UN troops who fled when rioting mobs attacked their bases in the west of war-divided Ivory Coast in January are preparing to return to the volatile region, the mission's top peacekeeper said on Thursday.
Bangladeshi troops abandoned four bases at the height of anti-UN riots across the government-controlled south after shooting dead five youths who tried to steal weapons from a UN base in the western town of Guiglo.
Local youths and militia looted the offices of UN and other international aid agencies when they left, causing more than $3 million of damage and leaving thousands of refugees in nearby camps without supplies or assistance.
General Abdoulaye Fall, the mission's chief peacekeeper, said UN troops from nearby Benin who were already working in the country would be transferred to the western bases, though he would not say if peacekeeping numbers there would be increased.
"Preparation is continuing for the redeployment of the positions previously occupied by the UN in (the west)," Fall, from Senegal, told reporters during a news conference at the UN mission headquarters in the economic capital Abidjan.
"We need to be there to accompany the peace process, to provide assistance to the government for the (disarmament) programme and the electoral process," he said.

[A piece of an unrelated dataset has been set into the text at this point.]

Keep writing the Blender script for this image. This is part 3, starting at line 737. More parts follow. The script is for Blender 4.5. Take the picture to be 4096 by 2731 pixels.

The leader of a powerful Guiglo-based militia, Maho Glofiei, has said he is opposed to UN troops returning but has called on aid workers to come back to the region.
The riots erupted when several thousand "Young Patriot" youths loyal to President Laurent Gbagbo took to the streets in protest at what they said was meddling by foreign mediators.
The mediators are overseeing implementation of a UN plan pushing for reunification and elections by the end of October.
The protesters hurled rocks and petrol bombs at UN bases and attacked their vehicles until riot leaders called off the protests after four days.
Ivory Coast has been divided into a rebel-held north and government south since a 2002-03 civil war which grew out of a failed coup against Gbagbo.
A three-year old peace process has been bogged down by political deadlock and on-off violence but analysts have been encouraged by progress achieved in recent weeks by a new prime minister tasked with carrying out the demands of the UN plan.
The new premier, central banker Charles Konan Banny, managed to bring Gbagbo and rebel leader Guillaume Soro together for historic face to face peace talks in the capital Yamoussoukro last week, together with leaders of the main opposition parties.
Soro has since announced he will take up his ministerial post in a recently installed reconciliation government and the independent electoral commission has begun its work after a months-long dispute over its political composition was resolved.